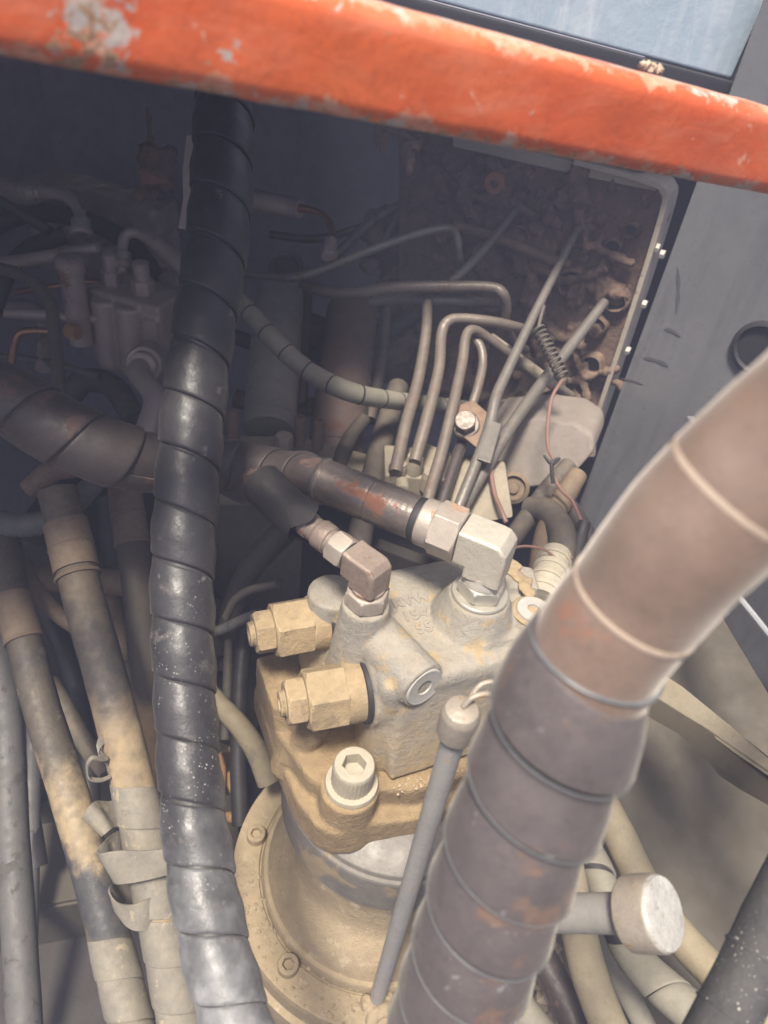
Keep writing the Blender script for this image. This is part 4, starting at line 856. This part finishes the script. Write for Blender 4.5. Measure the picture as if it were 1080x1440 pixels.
a_, b_ = P(632, 655, 1.12), P(735, 655, 1.10); m = MB(); m.prism([P(618, 655, 1.13), P(668, 652, 1.12), P(712, 662, 1.10), P(722, 728, 1.07), P(660, 738, 1.07), P(622, 725, 1.09)], np.array([.0, .03, -.004]), .003)
tag(m.link('mounting_plate', mt['mani']), 'pale upright plate right of the pipe manifold, behind the big elbow', 'plate')
# cables and wires right of the elbow
CB = [('dark cable bending from the engine mount down behind big elbow', 'blackdust', [(800, 655, 1.16, 26), (770, 690, 1.13, 28), (742, 728, 1.09, 28), (715, 765, 1.05, 28)]),
      ('brown fat cable looping beside the wire bundle', 'collar', [(812, 668, 1.12, 28), (790, 705, 1.09, 32), (770, 745, 1.05, 32), (760, 790, 1.02, 32), (752, 850, 1.0, 32)]),
      ('grey brown cable rising at far right of bundle', 'wraph', [(790, 700, 1.12, 26), (815, 735, 1.09, 27), (835, 775, 1.06, 28), (850, 820, 1.03, 28)]),
      ('dark hose bending down to a ribbed tan end at motor', 'blackdust', [(745, 715, 1.10, 34), (770, 720, 1.07, 38), (788, 745, 1.03, 40), (790, 775, 1.0, 40), (780, 805, .97, 40)]),
      ('short black cable piece dangling in the bundle', 'black', [(822, 735, 1.03, 17), (815, 760, 1.02, 19), (806, 790, 1.0, 19)])]
for lab, mm, pts in CB: one('cable', lab, 'cable', pts, mm, 'cable bundle right of the elbow', 18, .04)
rb = thing('ribbed_hose_end', 'grey ribbed hose end sticking up behind the motor corner', 'hose end', P(772, 830, .94)); rpa = Path([(782, 780, .98, 44), (772, 810, .95, 47), (760, 845, .92, 49)])
m = MB(); m.tube(rpa, 24); m.link('hose_body', mt['pale'], rb)
for k in (.15, .38, .6, .82): ring(rpa, k, .008, .0025).link('rib', mt['pale'], rb)
WI = [('thin wire with pink stripe hanging below the spring', [(790, 535, 1.1, 5), (776, 560, 1.09, 5), (770, 600, 1.08, 5), (771, 630, 1.07, 5), (778, 648, 1.06, 5), (776, 665, 1.06, 5), (790, 690, 1.05, 5), (805, 705, 1.04, 5), (820, 740, 1.03, 5)]),
      ('thin pink wire beside the mounting plate', [(692, 642, 1.1, 7), (691, 665, 1.09, 7), (696, 695, 1.07, 7), (704, 715, 1.05, 7), (712, 735, 1.04, 7)]),
      ('thin dark wire curving out from big elbow to the right', [(715, 772, .92, 4), (740, 768, .93, 4), (765, 773, .94, 4), (785, 786, .95, 4), (805, 784, .96, 4)])]
for lab, pts in WI: one('wire', lab, 'wire', pts, 'wire', 'thin wires', 8, .0)
one('black_tie', 'small black cable tie knotted round the pink wire', 'cable tie', [(765, 640, 1.055, 4), (776, 652, 1.05, 6), (786, 645, 1.05, 5), (776, 652, 1.048, 5), (778, 680, 1.05, 6)], 'black', None, 8)
# coil spring
sa, sb = P(757, 462, 1.16), P(793, 533, 1.12); sd = unit(sb - sa); sl = np.linalg.norm(sb - sa); sx, sy = basis(sd); n = 11
sp_ = [sa + sd*sl*i/(n*12) + (sx*math.cos(2*math.pi*i/12) + sy*math.sin(2*math.pi*i/12))*.0092 for i in range(n*12 + 1)]
pa = Path(sp_, n=1, world=True, rad=[.0021]*len(sp_)); m = MB(); m.tube(pa, 7)
tag(m.link('coil_spring', mt['blackdust']), 'small dark coil spring hanging between the slanting rods', 'spring')
one('spring_hook', 'thin wire hook holding up the coil spring', 'hook', [(765, 430, 1.18, 5), (760, 448, 1.17, 5), (757, 462, 1.16, 5)], 'blackdust', None, 8)

# filter cylinders
def can(label, mat, x0, y0, d0, x1, y1, d1, r, cap):
    a_, b_ = P(x1, y1, d1), P(x0, y0, d0); ax = unit(b_ - a_); L = np.linalg.norm(b_ - a_)
    t = thing('filter_can', label, 'filter', a_, 'cylindrical filters')
    m = MB(); m.lathe(a_, ax, [(r*.9, 0), (r, .006), (r, L - .014), (r*.95, L - .005), (r*.8, L), (r*.3, L + .003)], 40); m.link('can_body', mat, t)
    m = MB(); m.lathe(a_, ax, [(r*1.0, L*.06), (r*1.025, L*.062), (r*1.025, L*.085), (r*1.0, L*.09)], 40); m.link('can_bead', mat, t)
    m = MB(); m.nut(a_, ax, r*.42, L, L + .02, .1, .3); m.link('cap_nut', cap, t, smooth=25)
    return t
can('pale grey upright filter cylinder right of the black hose', mt['filter'], 394, 408, 1.42, 378, 606, 1.26, .046, mt['mani'])
can('brown rusty upright filter cylinder right of the grey one', mt['filterr'], 496, 432, 1.46, 470, 650, 1.30, .050, mt['rust'])
m = MB(); m.lathe(P(402, 375, 1.42), unit(RM @ np.array([0, .3, 1])), [(.030, -.02), (.034, 0), (.030, .004), (.026, .002), (.024, -.01), (.001, -.01)], 32)
tag(m.link('round_cap', mt['pipeg']), 'round dim cap above the grey filter cylinder', 'cap')
m = MB(); m.prism([P(300, 612, 1.22), P(420, 612, 1.24), P(525, 640, 1.24), P(530, 690, 1.14), P(300, 690, 1.12)], -UP*.03, .004)
tag(m.link('filter_bracket', mt['mani']), 'dusty shelf that the two filter cylinders stand on', 'bracket')
for lab, x, y, h_, r in (('left of two short brown studs on the filter shelf', 421, 618, .042, .010), ('right of two short brown studs on the filter shelf', 447, 622, .042, .010)):
    m = MB(); m.lathe(P(x, y, 1.19), UP, [(r*1.0, -.01), (r, h_*.9), (r*.85, h_), (r*.5, h_), (r*.45, h_*.8), (.0005, h_*.8)], 20); tag(m.link('stud', mt['collar']), lab, 'stud', 'studs on the filter shelf')
m = MB(); m.nut(P(399, 628, 1.17), UP, .0125, -.005, .022, .1, .2); tag(m.link('hex_bolt', mt['mani'], smooth=25), 'pale hexagon bolt head at the foot of grey filter', 'bolt')
m = MB(); m.lathe(P(328, 612, 1.19), UP, [(.010, -.01), (.010, .04), (.008, .046), (.001, .046)], 20); tag(m.link('stud', mt['collar']), 'short brown stud close beside the black wrapped hose', 'stud', 'studs on the filter shelf')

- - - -

Your task is to repeat the material above exactly, without its pictures.

RESPONSE TO THIS TASK –
Keep writing the Blender script for this image. This is part 4, starting at line 856. This part finishes the script. Write for Blender 4.5. Measure the picture as if it were 1080x1440 pixels.
a_, b_ = P(632, 655, 1.12), P(735, 655, 1.10); m = MB(); m.prism([P(618, 655, 1.13), P(668, 652, 1.12), P(712, 662, 1.10), P(722, 728, 1.07), P(660, 738, 1.07), P(622, 725, 1.09)], np.array([.0, .03, -.004]), .003)
tag(m.link('mounting_plate', mt['mani']), 'pale upright plate right of the pipe manifold, behind the big elbow', 'plate')
# cables and wires right of the elbow
CB = [('dark cable bending from the engine mount down behind big elbow', 'blackdust', [(800, 655, 1.16, 26), (770, 690, 1.13, 28), (742, 728, 1.09, 28), (715, 765, 1.05, 28)]),
      ('brown fat cable looping beside the wire bundle', 'collar', [(812, 668, 1.12, 28), (790, 705, 1.09, 32), (770, 745, 1.05, 32), (760, 790, 1.02, 32), (752, 850, 1.0, 32)]),
      ('grey brown cable rising at far right of bundle', 'wraph', [(790, 700, 1.12, 26), (815, 735, 1.09, 27), (835, 775, 1.06, 28), (850, 820, 1.03, 28)]),
      ('dark hose bending down to a ribbed tan end at motor', 'blackdust', [(745, 715, 1.10, 34), (770, 720, 1.07, 38), (788, 745, 1.03, 40), (790, 775, 1.0, 40), (780, 805, .97, 40)]),
      ('short black cable piece dangling in the bundle', 'black', [(822, 735, 1.03, 17), (815, 760, 1.02, 19), (806, 790, 1.0, 19)])]
for lab, mm, pts in CB: one('cable', lab, 'cable', pts, mm, 'cable bundle right of the elbow', 18, .04)
rb = thing('ribbed_hose_end', 'grey ribbed hose end sticking up behind the motor corner', 'hose end', P(772, 830, .94)); rpa = Path([(782, 780, .98, 44), (772, 810, .95, 47), (760, 845, .92, 49)])
m = MB(); m.tube(rpa, 24); m.link('hose_body', mt['pale'], rb)
for k in (.15, .38, .6, .82): ring(rpa, k, .008, .0025).link('rib', mt['pale'], rb)
WI = [('thin wire with pink stripe hanging below the spring', [(790, 535, 1.1, 5), (776, 560, 1.09, 5), (770, 600, 1.08, 5), (771, 630, 1.07, 5), (778, 648, 1.06, 5), (776, 665, 1.06, 5), (790, 690, 1.05, 5), (805, 705, 1.04, 5), (820, 740, 1.03, 5)]),
      ('thin pink wire beside the mounting plate', [(692, 642, 1.1, 7), (691, 665, 1.09, 7), (696, 695, 1.07, 7), (704, 715, 1.05, 7), (712, 735, 1.04, 7)]),
      ('thin dark wire curving out from big elbow to the right', [(715, 772, .92, 4), (740, 768, .93, 4), (765, 773, .94, 4), (785, 786, .95, 4), (805, 784, .96, 4)])]
for lab, pts in WI: one('wire', lab, 'wire', pts, 'wire', 'thin wires', 8, .0)
one('black_tie', 'small black cable tie knotted round the pink wire', 'cable tie', [(765, 640, 1.055, 4), (776, 652, 1.05, 6), (786, 645, 1.05, 5), (776, 652, 1.048, 5), (778, 680, 1.05, 6)], 'black', None, 8)
# coil spring
sa, sb = P(757, 462, 1.16), P(793, 533, 1.12); sd = unit(sb - sa); sl = np.linalg.norm(sb - sa); sx, sy = basis(sd); n = 11
sp_ = [sa + sd*sl*i/(n*12) + (sx*math.cos(2*math.pi*i/12) + sy*math.sin(2*math.pi*i/12))*.0092 for i in range(n*12 + 1)]
pa = Path(sp_, n=1, world=True, rad=[.0021]*len(sp_)); m = MB(); m.tube(pa, 7)
tag(m.link('coil_spring', mt['blackdust']), 'small dark coil spring hanging between the slanting rods', 'spring')
one('spring_hook', 'thin wire hook holding up the coil spring', 'hook', [(765, 430, 1.18, 5), (760, 448, 1.17, 5), (757, 462, 1.16, 5)], 'blackdust', None, 8)

# filter cylinders
def can(label, mat, x0, y0, d0, x1, y1, d1, r, cap):
    a_, b_ = P(x1, y1, d1), P(x0, y0, d0); ax = unit(b_ - a_); L = np.linalg.norm(b_ - a_)
    t = thing('filter_can', label, 'filter', a_, 'cylindrical filters')
    m = MB(); m.lathe(a_, ax, [(r*.9, 0), (r, .006), (r, L - .014), (r*.95, L - .005), (r*.8, L), (r*.3, L + .003)], 40); m.link('can_body', mat, t)
    m = MB(); m.lathe(a_, ax, [(r*1.0, L*.06), (r*1.025, L*.062), (r*1.025, L*.085), (r*1.0, L*.09)], 40); m.link('can_bead', mat, t)
    m = MB(); m.nut(a_, ax, r*.42, L, L + .02, .1, .3); m.link('cap_nut', cap, t, smooth=25)
    return t
can('pale grey upright filter cylinder right of the black hose', mt['filter'], 394, 408, 1.42, 378, 606, 1.26, .046, mt['mani'])
can('brown rusty upright filter cylinder right of the grey one', mt['filterr'], 496, 432, 1.46, 470, 650, 1.30, .050, mt['rust'])
m = MB(); m.lathe(P(402, 375, 1.42), unit(RM @ np.array([0, .3, 1])), [(.030, -.02), (.034, 0), (.030, .004), (.026, .002), (.024, -.01), (.001, -.01)], 32)
tag(m.link('round_cap', mt['pipeg']), 'round dim cap above the grey filter cylinder', 'cap')
m = MB(); m.prism([P(300, 612, 1.22), P(420, 612, 1.24), P(525, 640, 1.24), P(530, 690, 1.14), P(300, 690, 1.12)], -UP*.03, .004)
tag(m.link('filter_bracket', mt['mani']), 'dusty shelf that the two filter cylinders stand on', 'bracket')
for lab, x, y, h_, r in (('left of two short brown studs on the filter shelf', 421, 618, .042, .010), ('right of two short brown studs on the filter shelf', 447, 622, .042, .010)):
    m = MB(); m.lathe(P(x, y, 1.19), UP, [(r*1.0, -.01), (r, h_*.9), (r*.85, h_), (r*.5, h_), (r*.45, h_*.8), (.0005, h_*.8)], 20); tag(m.link('stud', mt['collar']), lab, 'stud', 'studs on the filter shelf')
m = MB(); m.nut(P(399, 628, 1.17), UP, .0125, -.005, .022, .1, .2); tag(m.link('hex_bolt', mt['mani'], smooth=25), 'pale hexagon bolt head at the foot of grey filter', 'bolt')
m = MB(); m.lathe(P(328, 612, 1.19), UP, [(.010, -.01), (.010, .04), (.008, .046), (.001, .046)], 20); tag(m.link('stud', mt['collar']), 'short brown stud close beside the black wrapped hose', 'stud', 'studs on the filter shelf')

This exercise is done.